The girl refuses to tell until Mystique holds the gun to her head. She gives in and states that she’s from the Austrian Intelligence Division. Mystique’s taken aback. Lowering her gun she tells the other woman that she gets a momentary stay of execution, because Mystique is nostalgic for the fatherland. But what does the A.I.D. want with Dr. Connolly’s device? They hope to use it to hunt down shapeshifters like Mystique, the girl replies. Good thing she got here first, huh, Mystique replies. Her life would be a lot less fun if that gizmo fell into the hands of the two people who hate her: anyone and everyone.

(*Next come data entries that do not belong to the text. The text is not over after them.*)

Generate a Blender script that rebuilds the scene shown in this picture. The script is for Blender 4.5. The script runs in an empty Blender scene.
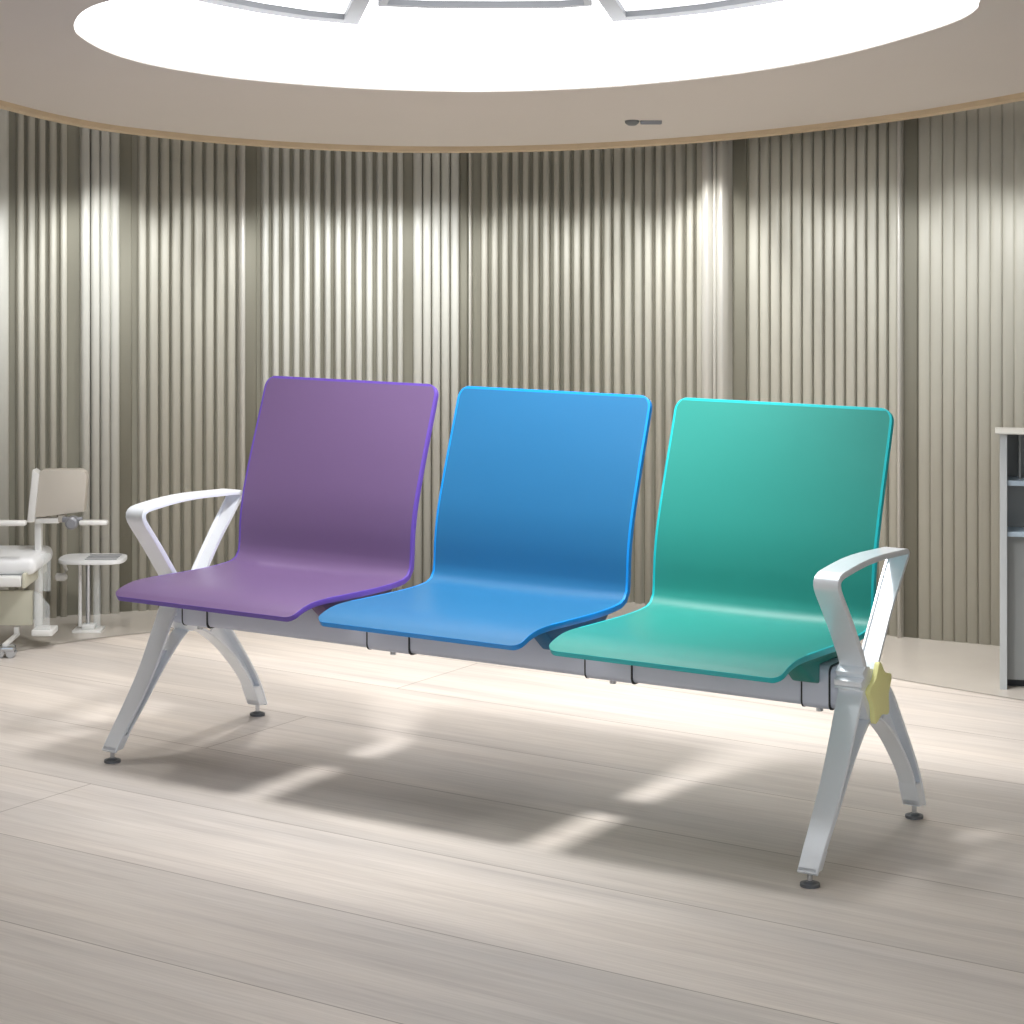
import bpy, bmesh, math, random
from mathutils import Vector, Matrix
random.seed(4)
SC = bpy.context.scene
COL = SC.collection

# ------------------------------------------------------------------ helpers
def lin(c):
    return tuple(((v/255)/12.92 if v/255 <= .04045 else ((v/255+.055)/1.055)**2.4) for v in c) + (1,)

def mat(name, rgb, rough=.5, metal=0, spec=.5, bump=0, bscale=200, vary=0, vscale=(3,3,3), emis=None, estr=0,
        alpha=1, trans=0, coat=0):
    m = bpy.data.materials.new(name); m.use_nodes = True
    nt = m.node_tree; b = nt.nodes['Principled BSDF']
    b.inputs['Base Color'].default_value = lin(rgb)
    b.inputs['Roughness'].default_value = rough
    b.inputs['Metallic'].default_value = metal
    b.inputs['Specular IOR Level'].default_value = spec
    b.inputs['Coat Weight'].default_value = coat
    b.inputs['Transmission Weight'].default_value = trans
    b.inputs['Alpha'].default_value = alpha
    if emis:
        b.inputs['Emission Color'].default_value = lin(emis); b.inputs['Emission Strength'].default_value = estr
    tc = nt.nodes.new('ShaderNodeTexCoord')
    if vary:
        mp = nt.nodes.new('ShaderNodeMapping'); mp.inputs['Scale'].default_value = vscale
        nz = nt.nodes.new('ShaderNodeTexNoise'); nz.inputs['Scale'].default_value = 1; nz.inputs['Detail'].default_value = 4
        mx = nt.nodes.new('ShaderNodeMixRGB'); mx.blend_type = 'MIX'
        a = lin(rgb)
        mx.inputs[1].default_value = tuple(x*(1-vary) for x in a[:3])+(1,)
        mx.inputs[2].default_value = tuple(min(1, x*(1+vary)) for x in a[:3])+(1,)
        nt.links.new(tc.outputs['Object'], mp.inputs[0]); nt.links.new(mp.outputs[0], nz.inputs['Vector'])
        nt.links.new(nz.outputs[0], mx.inputs[0]); nt.links.new(mx.outputs[0], b.inputs['Base Color'])
    if bump:
        nb = nt.nodes.new('ShaderNodeTexNoise'); nb.inputs['Scale'].default_value = bscale
        bp = nt.nodes.new('ShaderNodeBump'); bp.inputs['Strength'].default_value = bump; bp.inputs['Distance'].default_value = .001
        nt.links.new(tc.outputs['Object'], nb.inputs['Vector']); nt.links.new(nb.outputs[0], bp.inputs['Height'])
        nt.links.new(bp.outputs[0], b.inputs['Normal'])
    return m

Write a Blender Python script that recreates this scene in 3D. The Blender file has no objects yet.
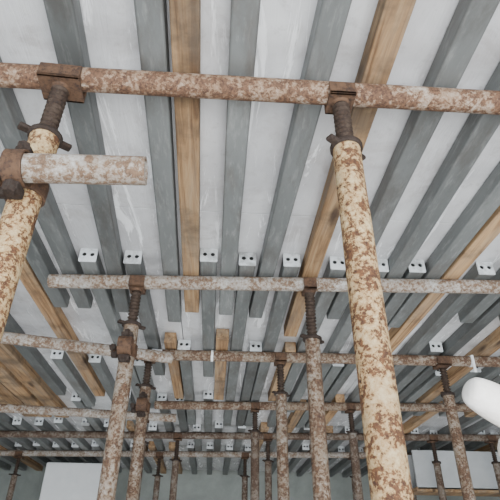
import bpy, bmesh, math, random
from mathutils import Vector, Matrix
random.seed(11)
S=bpy.context.scene
# ---------------- camera ----------------
CAMZ=1.5
C=Vector((0,0,CAMZ))
psi=math.radians(3.7); th=math.radians(32.8); rho=math.radians(0.6)
h=Vector((math.sin(psi),math.cos(psi),0))
F=(h*math.cos(th)+Vector((0,0,1))*math.sin(th)).normalized()
R0=Vector((math.cos(psi),-math.sin(psi),0))
U0=R0.cross(F)
R=R0*math.cos(rho)+U0*math.sin(rho)
U=U0*math.cos(rho)-R0*math.sin(rho)
cam=bpy.data.cameras.new("camera"); cam.lens=36; cam.sensor_width=36; cam.clip_start=0.02
co=bpy.data.objects.new("camera",cam); S.collection.objects.link(co)
M=Matrix((R,U,-F)).transposed().to_4x4(); M.translation=C
co.matrix_world=M; S.camera=co
def ray(px,py): return F+R*((px-250)/500)+U*((250-py)/500)
def onZ(px,py,z):
    d=ray(px,py); return C+d*((z-CAMZ)/d.z)
def onY(px,py,y):
    d=ray(px,py); return C+d*(y/d.y)
def atD(px,py,dep): return C+ray(px,py)*dep

ZP=CAMZ+0.81      # runner pipe centre height
RP=0.0234
ZJ=ZP+RP          # joist underside
JH=0.05
ZC=ZJ+JH          # ceiling underside
# ---------------- materials ----------------
def newmat(name):
    m=bpy.data.materials.new(name); m.use_nodes=True
    nt=m.node_tree; b=nt.nodes["Principled BSDF"]
    return m,nt,b
def N(nt,t,**k):
    n=nt.nodes.new(t)
    for a,v in k.items():
        if a in n.inputs: n.inputs[a].default_value=v
        else: setattr(n,a,v)
    return n
def coords(nt,scale=(1,1,1),rnd=True):
    tc=N(nt,"ShaderNodeTexCoord"); mp=N(nt,"ShaderNodeMapping"); mp.inputs["Scale"].default_value=scale
    if rnd:
        oi=N(nt,"ShaderNodeObjectInfo"); mul=N(nt,"ShaderNodeMath",operation='MULTIPLY'); mul.inputs[1].default_value=17.0
        nt.links.new(oi.outputs["Random"],mul.inputs[0]); nt.links.new(mul.outputs[0],mp.inputs["Location"])
    nt.links.new(tc.outputs["Object"],mp.inputs["Vector"]); return mp.outputs[0]
def noise(nt,vec,scale,detail=6,rough=.6,dist=0):
    n=N(nt,"ShaderNodeTexNoise"); n.inputs["Scale"].default_value=scale; n.inputs["Detail"].default_value=detail
    n.inputs["Roughness"].default_value=rough; n.inputs["Distortion"].default_value=dist
    nt.links.new(vec,n.inputs["Vector"]); return n.outputs["Fac"]
def ramp(nt,fac,stops):
    r=N(nt,"ShaderNodeValToRGB"); e=r.color_ramp.elements
    while len(e)<len(stops): e.new(0.5)
    for i,(p,c) in enumerate(stops):
        e[i].position=p; e[i].color=(c if len(c)==4 else (*c,1)) if not isinstance(c,(int,float)) else (c,c,c,1)
    nt.links.new(fac,r.inputs[0]); return r.outputs[0]
def mix(nt,fac,a,b,mode='MIX'):
    m=N(nt,"ShaderNodeMixRGB"); m.blend_type=mode
    for s,v in ((0,fac),(1,a),(2,b)):
        if hasattr(v,'is_output') : nt.links.new(v,m.inputs[s])
        else: m.inputs[s].default_value=v if s==0 else (*v,1)
    return m.outputs[0]
def bump(nt,b,hgt,st=.4,dist=.002):
    n=N(nt,"ShaderNodeBump"); n.inputs["Strength"].default_value=st; n.inputs["Distance"].default_value=dist
    nt.links.new(hgt,n.inputs["Height"]); nt.links.new(n.outputs[0],b.inputs["Normal"])
def rusty(name,paint,paint2,stain,rust,rust2,thr=.5,sc=18,fine=75,metal=.1):
    m,nt,b=newmat(name); v=coords(nt)
    n1=noise(nt,v,sc,3,.6,.4); n2=noise(nt,v,fine,7,.75,.2); n3=noise(nt,v,8,4,.6); n4=noise(nt,v,190,3,.6)
    val=mix(nt,.68,n1,n2)
    pa=mix(nt,ramp(nt,n3,[(.38,0.),(.62,1.)]),paint,paint2)
    pa=mix(nt,ramp(nt,val,[(thr-.12,0.),(thr+.0,.95)]),pa,stain)
    ru=mix(nt,ramp(nt,n4,[(.35,0.),(.65,1.)]),rust,rust2)
    m1=ramp(nt,val,[(thr,0.),(thr+.02,1.)])
    m2=ramp(nt,n2,[(.60,0.),(.63,1.)])
    mk=mix(nt,1.0,m1,m2,'LIGHTEN')
    nt.links.new(mix(nt,mk,pa,ru),b.inputs["Base Color"])
    b.inputs["Roughness"].default_value=.8; b.inputs["Metallic"].default_value=metal
    bump(nt,b,n2,.8,.003); return m
M_cream=rusty("paint_rust_cream",(.62,.50,.29),(.52,.41,.25),(.38,.23,.10),(.055,.024,.013),(.17,.072,.028),.508,24,100,0)
M_row1=rusty("paint_rust_red",(.50,.46,.40),(.32,.22,.15),(.24,.145,.085),(.065,.032,.020),(.19,.10,.055),.482,20,90)
M_white=rusty("galv_rust_white",(.50,.49,.46),(.36,.34,.31),(.26,.20,.15),(.09,.052,.032),(.21,.13,.08),.522,20,95)
M_grey=rusty("galv_rust_grey",(.40,.37,.33),(.27,.235,.19),(.20,.135,.085),(.055,.030,.020),(.16,.088,.05),.497,20,90)
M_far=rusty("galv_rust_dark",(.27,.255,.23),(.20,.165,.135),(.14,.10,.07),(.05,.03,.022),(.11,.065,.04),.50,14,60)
M_rust=rusty("rust_brown",(.11,.058,.03),(.145,.078,.042),(.095,.05,.027),(.038,.022,.015),(.085,.042,.022),.5,30,90)
M_dark=rusty("screw_dark",(.075,.052,.038),(.10,.07,.052),(.055,.036,.025),(.03,.02,.016),(.06,.036,.024),.5,40,90,.4)
M_nut=rusty("nut_dark",(.05,.04,.033),(.075,.056,.045),(.045,.03,.024),(.024,.018,.015),(.05,.03,.02),.5,40,90,.4)

def steelmat(name,c1,c2,r=.5,metal=.3,lo=.68):
    m,nt,b=newmat(name); v=coords(nt,(1,.25,1)); v2=coords(nt,(6,1,6))
    n1=noise(nt,v,9,6,.65,.4); n2=noise(nt,v2,14,6,.7)
    c=mix(nt,ramp(nt,n1,[(.35,0.),(.65,1.)]),c1,c2)
    c=mix(nt,ramp(nt,n2,[(.52,0.),(.72,.5)]),c,(.38,.385,.37))
    c=mix(nt,ramp(nt,noise(nt,coords(nt,(3,1,3)),4,6,.7),[(.50,0.),(.64,.6)]),c,(.11,.10,.09))
    oi=N(nt,"ShaderNodeObjectInfo"); r1=ramp(nt,oi.outputs["Random"],[(0,lo),(1,1.15)])
    c=mix(nt,1.0,c,r1,'MULTIPLY')
    nt.links.new(c,b.inputs["Base Color"]); b.inputs["Metallic"].default_value=metal
    nt.links.new(ramp(nt,n1,[(.3,r-.1),(.7,r+.12)]),b.inputs["Roughness"])
    bump(nt,b,n2,.15,.001); return m
M_steel=steelmat("joist_steel",(.142,.152,.149),(.205,.215,.21))
M_cap=steelmat("joist_cap",(.58,.61,.62),(.68,.70,.70),.4,.1,.9)

def woodmat(name,a,b_,c):
    m,nt,b=newmat(name); v=coords(nt,(34,1.6,34)); v2=coords(nt,(1,1,1)); v3=coords(nt,(9,2.2,9)); v4=coords(nt,(5,.8,5))
    n1=noise(nt,v,1.3,8,.65,1.2); n2=noise(nt,v2,5,6,.65); n5=noise(nt,v4,3,7,.7,.5)
    vo=N(nt,"ShaderNodeTexVoronoi"); vo.inputs["Scale"].default_value=1.1; nt.links.new(v3,vo.inputs["Vector"])
    col=ramp(nt,n1,[(.36,a),(.5,b_),(.66,c)])
    col=mix(nt,ramp(nt,n5,[(.46,0.),(.62,.55)]),col,(.27,.22,.165))
    col=mix(nt,ramp(nt,n2,[(.52,0.),(.66,.7)]),col,(.095,.068,.046))
    col=mix(nt,ramp(nt,vo.outputs["Distance"],[(.07,.85),(.16,0.)]),col,(.05,.026,.015))
    oi=N(nt,"ShaderNodeObjectInfo"); col=mix(nt,1.0,col,ramp(nt,oi.outputs["Random"],[(0,.72),(1,1.12)]),'MULTIPLY')
    nt.links.new(col,b.inputs["Base Color"]); b.inputs["Roughness"].default_value=.8
    bump(nt,b,n1,.4,.002); return m
M_wood=woodmat("wood_pine",(.18,.095,.043),(.39,.235,.115),(.52,.35,.19))

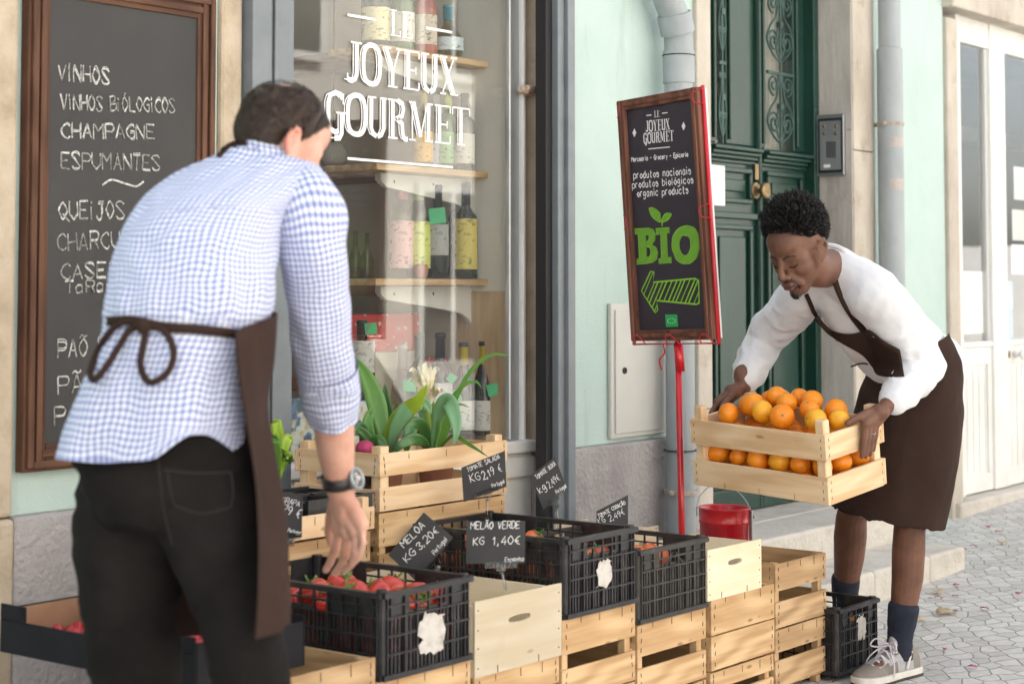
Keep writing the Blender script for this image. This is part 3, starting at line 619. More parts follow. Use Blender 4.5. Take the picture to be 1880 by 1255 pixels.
# gift boxes
def redbox_mat():
    m, nt, b = newmat('red_snowflake_paper'); tc = nd(nt, 'ShaderNodeTexCoord')
    vo = nd(nt, 'ShaderNodeTexVoronoi', {'Vector': tc.outputs['Object'], 'Scale': 26, 'Randomness': .7}); n = nd(nt, 'ShaderNodeTexNoise', {'Vector': tc.outputs['Object'], 'Scale': 160})
    a = nd(nt, 'ShaderNodeMath', {0: n.outputs['Fac'], 1: .35, 2: vo.outputs['Distance']}, operation='MULTIPLY_ADD')
    nt.links.new(ramp(nt, a.outputs[0], [(.33, (.80, .66, .62)), (.40, (.60, .03, .03))]), b.inputs['Base Color']); b.inputs['Roughness'].default_value = .5; return m
rb = redbox_mat(); Yr = 4.12; zr = PW(700, 645, Yr).z
b = MB(); b.box(PW(640, 600, Yr).x, Yr, zr, PW(770, 600, Yr).x, Yr+.12, PW(700, 576, Yr).z); tag(b.build('gift_box', rb, bevel=.002), 'large red gift box with white snowflakes on a cream carton in the window', 'box', 'red gift boxes')
b = MB(); b.box(PW(644, 660, Yr).x, Yr+.004, zb-.01, PW(768, 660, Yr).x, Yr+.13, zr-.002); tag(b.build('carton', pm('cream_carton', [(.3, (.66, .62, .52)), (.7, (.73, .69, .60))], rough=.8, ns=5), bevel=.003), 'plain cream carton under the large red gift box', 'box')
b = MB(); b.box(PW(786, 660, 4.06).x, 4.06, zb-.01, Xs-.03, 4.10, PW(830, 654, 4.06).z); tag(b.build('gift_box', rb, bevel=.002), 'small red gift box behind the yellow necked bottles', 'box', 'red gift boxes')
# blue tile panel
def tile_mat():
    m, nt, b = newmat('blue_tile'); tc = nd(nt, 'ShaderNodeTexCoord'); mp = nd(nt, 'ShaderNodeMapping', {'Vector': tc.outputs['Object'], 'Scale': (13, 13, 13)})
    wv = nd(nt, 'ShaderNodeTexWave', {'Vector': mp.outputs[0], 'Scale': .6, 'Distortion': 9, 'Detail': 3}, wave_type='RINGS'); n = nd(nt, 'ShaderNodeTexNoise', {'Vector': mp.outputs[0], 'Scale': 3, 'Detail': 4})
    c1 = ramp(nt, wv.outputs['Fac'], [(.35, (.10, .22, .42)), (.5, (.62, .68, .66)), (.7, (.70, .72, .68))]); c2 = ramp(nt, n.outputs['Fac'], [(.5, (1, 1, 1)), (.62, (.80, .68, .40))])
    mx = nd(nt, 'ShaderNodeMix', {'Factor': 1.0}, data_type='RGBA', blend_type='MULTIPLY'); nt.links.new(c1, mx.inputs[6]); nt.links.new(c2, mx.inputs[7]); nt.links.new(mx.outputs[2], b.inputs['Base Color']); b.inputs['Roughness'].default_value = .25; return m
Yt = 3.93; b = MB(); b.box(PW(470, 780, Yt).x, Yt, zb-.008, PW(640, 780, Yt).x, Yt+.02, PW(560, 730, Yt).z); tag(b.build('tile_panel', tile_mat(), bevel=.002), 'blue and white patterned tile panel at the bottom of the shop window', 'tiles')
b = MB(); b.box(PW(642, 780, 4.0).x, 4.0, zb-.01, PW(686, 780, 4.0).x, 4.12, PW(660, 735, 4.0).z); tag(b.build('tin', tile_mat(), bevel=.006), 'small blue patterned tin behind the long green leaf', 'tin')
b = MB(); p = PX(612, 286, Xs-.12); b.ell(p, .052, seg=24, rings=16); gl_ = thing('globe_lamp', 'unlit pale globe lamp hanging inside behind the shop glass', 'lamp', p); b.build('globe', pm('opal_glass', (.50, .47, .40), rough=.25), gl_, smooth=True)
b = MB(); b.tube([p+EZ*.05, p+EZ*1.3], .004, 6); b.build('cord', blackgap, gl_)
for k, (px, h_) in enumerate(((652, .20), (674, .19))):
    p = PX(px, 522, Xs-.1); M = Matrix.Translation((p.x, p.y, PX(640, 530, Xs).z+.013)); b = MB(); b.lathe([(.02, 0), (.024, .005), (.024, h_*.5), (.01, h_*.7), (.009, h_), (.001, h_)], 14, M)
    tag(b.build('small_bottle', BG['amber'], smooth=True), ('small pale bottle on the brown shelf, nearer the street', 'small pale bottle on the brown shelf, next to the wall')[k], 'bottle')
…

Holding her ear to the safe door, she enlarges her tympanic membrane, enabling her to hear the tumblers fall into place and find out the combination. Inside, she finds… nothing. Wondering who has the device if Connolly doesn’t, Mystique’s train of thought is interrupted as a voice from outside announces that they know she is in here and she is to come out in neutral form, with hands up. Friends of the girl? Mystique snarls. Genuinely frightened, she denies it. Unusually merciful, Mystique tells her to beat it – she’ll buy her some time but, if she ever sees her again, she’ll put a bullet between her pretty eyes. She’s not cut out for this game. She should leave. Stammering her thanks, the girl leaves.
Mystique draws a knife, still holding a gun with her other hand and sure that she can beat whoever it is. Suddenly, an entire team of soldiers, armed up to the wazoo, crashes into the house through the windows, telling her that the president of the USA has provided them with written legal authority to execute her where she stands. "Ah, hell," she swears.